Definition
A propeller blade angle in which the blades are rotated to take a larger 'bite' of air per revolution. In a fixed-shaft turboprop, high pitch is used at higher airspeeds and cruise settings, where the larger blade angle converts engine power into thrust efficiently while keeping propeller RPM within limits.
Plain English
The propeller blades are turned so they slice through the air at a steeper angle, grabbing a bigger chunk of air with each rotation. This setting is used when the airplane is flying faster, like in cruise.
Context Anchor
Seen in turboprop propeller discussions, especially when describing how blade angle changes to control power and propeller speed.
Derivation
Pitch' originally referred to the distance a screw advances in one full turn. A propeller works the same way — at high pitch, each rotation pulls the airplane forward a greater distance through the air, just like a coarse-threaded screw.
Why Pilots Care
Selecting the correct pitch keeps the engine and propeller within their operating limits while producing the right thrust for the phase of flight.
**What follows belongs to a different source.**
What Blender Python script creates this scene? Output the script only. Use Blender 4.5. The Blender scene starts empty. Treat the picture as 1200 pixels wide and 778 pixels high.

Wrong pitch at the wrong time can overspeed the engine, waste fuel, or rob the airplane of performance.
Analogy
A high-pitch propeller is like a screw with widely spaced threads: each turn tries to move farther forward, so it takes more force to turn.
Intuition Check
Do not read pitch here as aircraft nose attitude or sound. In this context, pitch means the angle of the propeller blades and how much air they try to move with each turn.
Example Sentence 1
As the airplane accelerated into cruise, the propeller shifted to high pitch to maintain efficient thrust without overspeeding.
Example Sentence 2
In high pitch the fixed-shaft engine maintains torque at reduced RPM for better fuel economy.